Hitmetrix - User behavior analytics & recording

Who Comes Up With This ROI Stuff, Anyway?

Before using Return On Investment as your sole indicator of a strong campaign, you might want to ask a simple question: How did you get your ROI goal to begin with?

Last week, we talked about why ROI isn’t the be-all-and-end-all of Search Engine Marketing metrics. While getting good ROI is crucial, using it as your exclusive focus is limiting. Even if you’re raking in money, you might be losing market share – in other words, your competition is gnawing away at your customer base. So you need to focus on ROI and market share together.

This week, we want to talk about a second problem that can come up with ROI targets. That problem is this: your ROI targets themselves might be wrong.

Any number of problems could lead to an incorrect ROI target. Just to get the people thinking we’ll list three:

Problem 1: ROI-based on a generic campaign, not on your campaign. Every campaign is different. Two Web sites with the exact same bidding patterns, advertisements and click-through rates can yield drastically different ROI. How come? Because one site has a better landing page strategy than the other. Or one has better shopping cart usability. Or one can use its call center in a different way. Life only begins in the search engines – that’s a fact that all good SEM managers realize. Which means that trying to use generic information – like how much SEM tends to help businesses across a whole industry – won’t necessarily tell you where your target ROI ought to be. Your business is unique; your ROI goals should be, also.

Problem 2: Seeing ROI, ignoring volume. Let’s say you want to hit a certain ROI. You’ve worked out that, to reach that target, you need to spend $5 per conversion-which (also based on your calculations) will bring you about 10,000 conversions. But maybe you’ve only looked at the worth of each individual transaction, ignoring the broader picture. Adding an extra $5 per conversion (upping the price to $10) might bring in less ROI on each conversion, but might more than make up for itself in net gain. Maybe doubling your spend will triple your volume – bringing in 30,000 conversions, rather than 20,000. If you’re not thinking in net profit terms, your ROI targets might really be selling your business short.

Problem 3: Who comes up with this stuff? If the answer to “Who came up with my ROI targets” is you, then the follow-up question might be a bit painful. The follow-up question is this: Does that person understand SEM well enough to decide a target ROI? Think about it: SEM is entirely different from any other kind of advertising arena. Unlike TV, print, radio, or even online banner advertising, search is a space in which consumers solicit information about products and services like yours – rather than receiving it uninvited. That difference alone sends a lot of the conventional marketing wisdom out the window when it comes to SEM. That difference, and a whole of other ones, means that even highly qualified, brilliantly savvy marketing managers might not understand the potential of an SEM. That means they won’t be able to foresee the true potential ROI.

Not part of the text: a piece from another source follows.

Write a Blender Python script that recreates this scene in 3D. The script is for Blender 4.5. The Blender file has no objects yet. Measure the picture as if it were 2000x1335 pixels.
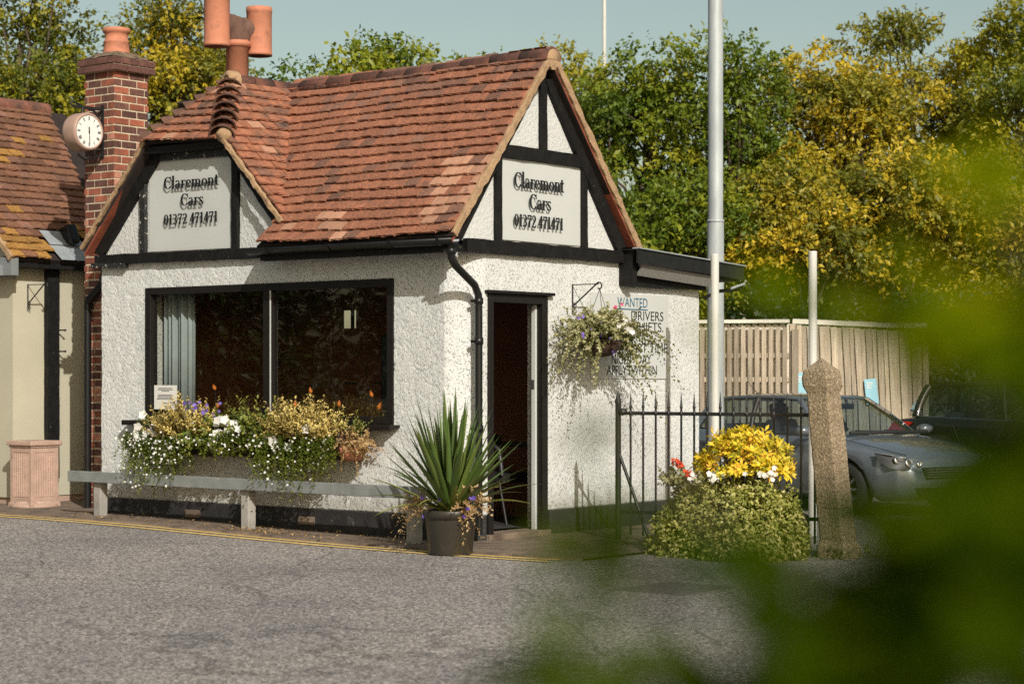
import bpy, bmesh, math, random
import numpy as np
from mathutils import Vector, Matrix

random.seed(7)
RNG = np.random.default_rng(7)
R = math.radians
SC = bpy.context.scene
COL = SC.collection

# ------------------------------------------------------------------ camera, sky, sun, exposure
cam_d = bpy.data.cameras.new('camera')
cam = bpy.data.objects.new('camera', cam_d)
COL.objects.link(cam)
CAM = Vector((-14.77, -12.28, 1.5))
cam.location = CAM
cam.rotation_euler = (R(90), 0, R(38.4 - 90))
cam_d.sensor_width = 36
cam_d.lens = 72
cam_d.shift_y = 0.0340
cam_d.clip_start = 0.05
cam_d.clip_end = 2000
cam_d.dof.use_dof = True
cam_d.dof.focus_distance = 20.2
cam_d.dof.aperture_fstop = 2.7
SC.camera = cam

SUN_EL = R(31.8)
SUN_DIR = Vector((-0.545 * math.cos(SUN_EL), -0.839 * math.cos(SUN_EL), math.sin(SUN_EL)))
world = bpy.data.worlds.new('World')
SC.world = world
world.use_nodes = True
wn = world.node_tree
bgn = wn.nodes['Background']
sky = wn.nodes.new('ShaderNodeTexSky')
sky.sky_type = 'NISHITA'
sky.sun_disc = False
sky.sun_elevation = SUN_EL
sky.sun_rotation = math.atan2(-0.545, -0.839)
sky.air_density = 1.0
sky.dust_density = 2.2
sky.ozone_density = 1.0
tintn = wn.nodes.new('ShaderNodeMix')
tintn.data_type = 'RGBA'
tintn.blend_type = 'MULTIPLY'
tintn.inputs[0].default_value = 1.0
tintn.inputs[7].default_value = (1.15, 1.03, 0.775, 1)      # slightly warm, milky late-summer sky
wn.links.new(sky.outputs[0], tintn.inputs[6])
wn.links.new(tintn.outputs[2], bgn.inputs[0])
bgn.inputs[1].default_value = 0.118

sun_d = bpy.data.lights.new('sun', 'SUN')
sun_d.energy = 5.0
sun_d.angle = R(0.53)
sun_d.color = (1.0, 0.955, 0.88)
sun = bpy.data.objects.new('sun', sun_d)
COL.objects.link(sun)
sun.rotation_euler = (-SUN_DIR).to_track_quat('-Z', 'Y').to_euler()
sun.location = (-20, -30, 40)

SC.view_settings.view_transform = 'Standard'
SC.view_settings.look = 'None'
SC.view_settings.exposure = -0.06
SC.view_settings.gamma = 1.0
SC.cycles.use_denoising = False
SC.cycles.max_bounces = 8
SC.cycles.transparent_max_bounces = 12
SC.cycles.caustics_reflective = False
SC.cycles.caustics_refractive = False
SC.cycles.sample_clamp_indirect = 8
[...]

Why it’s bad news. While marketers are coming up with mistaken ROI targets, they’re also using those mistaken targets as their only yardstick for measuring campaign health. So a lot of marketers who think they’re doing well have, in fact, just underestimated where their ROI target should actually be. We can’t tell you how many marketers have told us, “I’m really satisfied with my SEM management; we’re beating our ROI targets consistently.” It’s a question that forces us to wonder: “Yes, but are your targets selling your business short?”

The answer to that question will depend from campaign to campaign. But for every campaign, it’s a question that serious marketers need to think about.